Nationwide Survey Shines Light On County Trends

The good news for Chautauqua County is wages have gone up over the last six years. The bad news is the county’s population continues to decrease, poverty has continued to increase and educational attainment continues to lag.

The information comes from the American Community Survey, a nationwide survey designed to provide communities with reliable and timely demographic, housing, social and economic data every year.

“The American Community Survey allows us to track incremental changes across our nation on how the nation’s people live and work, year-to-year,” said David Waddington, Census Bureau social, economic, and housing statistics division chief. “It’s our country’s only source of small area estimates for social and demographic characteristics. These estimates help people, businesses and governments throughout the country better understand the needs of their populations, the markets in which they operate and the challenges and opportunities they face.”

Survey results indicate the county continues to lose population when compared to 2010 (134,768 to 129,504). The biggest changes are among 35 to 39-year-olds (a 1.2 percent decrease), 45 to 49-year-olds (a 1.5 percent decrease) and 50- to 54-year-olds (a 1 percent decrease). Poverty has increased countywide from 17.1 percent in 2010 to 20.1 percent in 2016, with a 7.8 percent increase in children under the age of 18 living in poverty, a 2.1 percent increase in poverty for those between the ages of 18 and 64 and a 6.3 percent increase in poverty for those age 65 and over.

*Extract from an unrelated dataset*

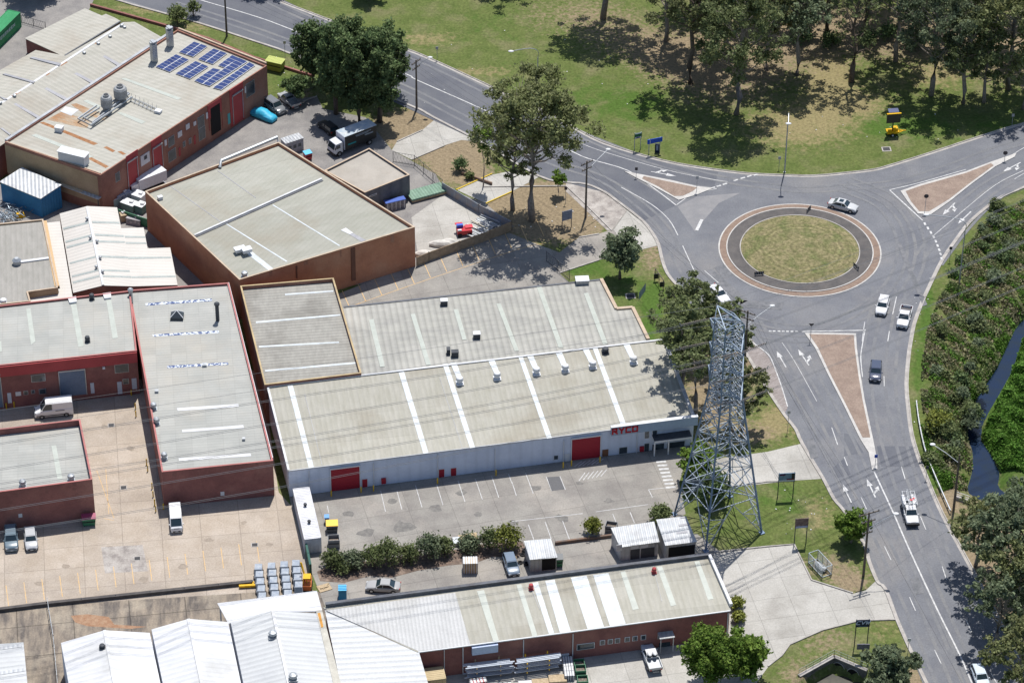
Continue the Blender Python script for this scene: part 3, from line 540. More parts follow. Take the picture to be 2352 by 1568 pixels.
class Bld:
    def __init__(s, name, label, pts, wallm, roofm, drop=0.0, cap=None, th=.2, roofs=None, cat="building", base=0.0, group=None, walls=True, roofth=.12, over=.12):
        s.P = [at(x, y, z) for x, y, z in pts]; n = len(s.P)
        c = sum(s.P, Vector())/n; s.c = c
        s.root = thing(name, (c.x, c.y, 0), label, cat, group)
        A = sum(s.P[i].x*s.P[(i+1) % n].y-s.P[(i+1) % n].x*s.P[i].y for i in range(n)); s.ccw = A > 0
        O = s.P; mb = MB()
        if drop:
            I = inset(O, th); vs = [Vector((p.x, p.y, base)) for p in O]+O+I+[Vector((p.x, p.y, p.z-drop)) for p in I]
            fs = []
            for i in range(n):
                j = (i+1) % n; fs += [(i, j, n+j, n+i), (n+i, n+j, 2*n+j, 2*n+i), (2*n+i, 2*n+j, 3*n+j, 3*n+i)]
            mb.add(vs, fs); mb.build("wall", wallm, s.root)
            mb = MB(); R = [Vector((p.x, p.y, p.z-drop+.01)) for p in inset(O, th-.01)]; mb.slab(R, .1); mb.build("roof", roofm, s.root)
            s.rp = R[0]; s.rn = (R[1]-R[0]).cross(R[2]-R[0]).normalized()
            if cap:
                mb = MB(); E = inset(O, -.03); I2 = inset(O, th+.01)
                vs = [Vector((p.x, p.y, p.z+.02)) for p in E]+[Vector((p.x, p.y, p.z+.08)) for p in E]+[Vector((p.x, p.y, p.z+.08)) for p in I2]+[Vector((p.x, p.y, p.z+.02)) for p in I2]; fs = []
                for i in range(n):
                    j = (i+1) % n; fs += [(i, j, n+j, n+i), (n+i, n+j, 2*n+j, 2*n+i), (2*n+i, 2*n+j, 3*n+j, 3*n+i), (3*n+i, 3*n+j, j, i)]
                mb.add(vs, fs); mb.build("coping", cap, s.root)
        else:
            if walls:
                vs = [Vector((p.x, p.y, base)) for p in O]+[Vector((p.x, p.y, p.z-.02)) for p in O]
                mb.add(vs, [(i, (i+1) % n, n+(i+1) % n, n+i) for i in range(n)]); mb.build("wall", wallm, s.root)
            for RR_ in (roofs or [pts]):
                R = [at(x, y, z) for x, y, z in RR_]; q = inset(R, -over) if not roofs else R
                mb = MB(); mb.slab([p+Vector((0, 0, .05)) for p in q], roofth); mb.build("roof", roofm if not isinstance(roofm, dict) else roofm[0], s.root)
                if RR_ is (roofs or [pts])[0]: s.rp = R[0]+Vector((0, 0, .05)); s.rn = (R[1]-R[0]).cross(R[2]-R[0]).normalized()
        if s.rn.z < 0: s.rn = -s.rn
    def setplane(s, a, b, c):
        a, b, c = (at(*q) for q in (a, b, c)); s.rp = a+Vector((0, 0, .05)); s.rn = (b-a).cross(c-a).normalized()
        if s.rn.z < 0: s.rn = -s.rn
    def on(s, x, y): return isect(x, y, s.rp, s.rn)
    def panel(s, pts, m, name="skylight", h=.05):
        mb = MB(); mb.slab([s.on(x, y)+s.rn*h for x, y in pts], h+.03); return mb.build(name, m, s.root)
    def seam(s, pts, w, m, name="roof_flashing", h=.08):
        mb = MB(); P = [s.on(x, y) for x, y in pts]
        for a, b in zip(P[:-1], P[1:]): mb.bar(a+s.rn*h/2, b+s.rn*h/2, w, h)
        return mb.build(name, m, s.root)
    def wall(s, i):
        a, b = s.P[i], s.P[(i+1) % len(s.P)]; u = Vector((b.x-a.x, b.y-a.y, 0)).normalized(); n = Vector((u.y, -u.x, 0))
        if not s.ccw: n = -n
        return a, b, u, n
    def rect(s, i, p0, p1, m, name, d=.06, parent=None, off=0.0, pad=0.0, zclip=True):
        a, b, u, n = s.wall(i); A = isect(p0[0], p0[1], a, n); B = isect(p1[0], p1[1], a, n)
        z1, z0 = A.z+pad, B.z-pad
        if zclip: z0 = max(z0, .02)
        ua, ub = sorted(((A-a).dot(u), (B-a).dot(u))); ua -= pad; ub += pad
        c = a+u*((ua+ub)/2); c = Vector((c.x, c.y, (z0+z1)/2))+n*(off+d/2)
        R = Matrix((u, n, Vector((0, 0, 1)))).transposed()
        mb = MB(); mb.box(c, (ub-ua, d, z1-z0), rot=R); o = mb.build(name, m, parent or s.root); s.last = (c, ub-ua, z1-z0, u, n); return o
    def window(s, i, p0, p1, frame=None, glass=None, bars=1):
        f = s.rect(i, p0, p1, frame or FRAMEW, "window", d=.07, pad=.08); o = s.rect(i, p0, p1, glass or GLASS, "pane", d=.05, parent=f, off=.045)
        return f
    def roller(s, i, p0, p1, m, name="roller_door"):
        o = s.rect(i, p0, p1, m, name, d=.05); c, w_, h_, u, n = s.last; R = Matrix((u, n, Vector((0, 0, 1)))).transposed(); mb = MB()
        k = int(h_/.28)
        for j in range(k): mb.box(c+Vector((0, 0, -h_/2+(j+.5)*h_/k))+n*.035, (w_-.1, .03, .09), rot=R)
        mb.build("slat", m, o)
        mb = MB(); mb.box(c+n*.06-u*(w_/2+.06), (.12, .16, h_), rot=R); mb.box(c+n*.06+u*(w_/2+.06), (.12, .16, h_), rot=R); mb.box(c+n*.12+Vector((0, 0, h_/2+.1)), (w_+.2, .28, .2), rot=R)
        mb.build("door_frame", FRAMEW if m is REDD else GALV, o); return o
    def gutter(s, i, m, w=.16, name="gutter"):
        a, b, u, n = s.wall(i); mb = MB(); mb.bar(a+n*(w/2+.02), b+n*(w/2+.02), w, .14); return mb.build(name, m, s.root)
    def pipe(s, i, x, y, m=None, r=.07):
        a, b, u, n = s.wall(i); A = isect(x, y, a, n); mb = MB(); mb.cyl(Vector((A.x, A.y, .02))+n*.1, r, max(A.z-.02, .3), 8); return mb.build("downpipe", m or FRAMEW, s.root)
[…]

Chautauqua County reflected a national trend that saw increases in income. Median earnings for those age 25 and older have increased between 2010 and 2016 from $30,166 to $31,925 (5.8 percent). Census statistics show it pays to earn a college degree, where larger gains in earnings were seen in those with a bachelor’s degree, whose wages increased from $29,354 to $40,988 (39.6 percent), and a graduate or professional degree, where wages increased from $45,519 in 2010 to $55,475 in 2016 (21.9 percent). College non-completers or those with associate’s degrees saw their median wages decrease over the past six years from $33,772 to $31,600 (6.4 percent).

The county has seen some gains over the past six years in education among those ages 25 and over. Slightly fewer people don’t have a high school diploma (8 percent in 2010 compared to 7.9 percent in 2016) while more county residents are trying to attend college (15.3 percent in 2010 compared to 17.8 percent in 2016). Those gains haven’t resulted in more county residents with college degrees, however. The percentage of those age 25 and over with an associate’s degree decreased over the past six years from 14.4 percent to 12.6 percent while the number of people with bachelor’s degrees decreased from 13.1 percent in 2010 to 11.7 percent in 2016.

The lack of progress in educational attainment is evident among the population who lives in poverty. A higher percentage of those who have less than a high school education live in poverty now compared to 2010 (28.5 percent to 38.7 percent) while the percentage of those with only a high school diploma who live in poverty also increased (13.9 percent in 2010 to 17.5 percent in 2016). The percentage of those who attend some college or have an associate’s degree and live in poverty increased 5.2 percent over the past six years while those with a bachelor’s degree or higher who live in poverty increased by .8 percent.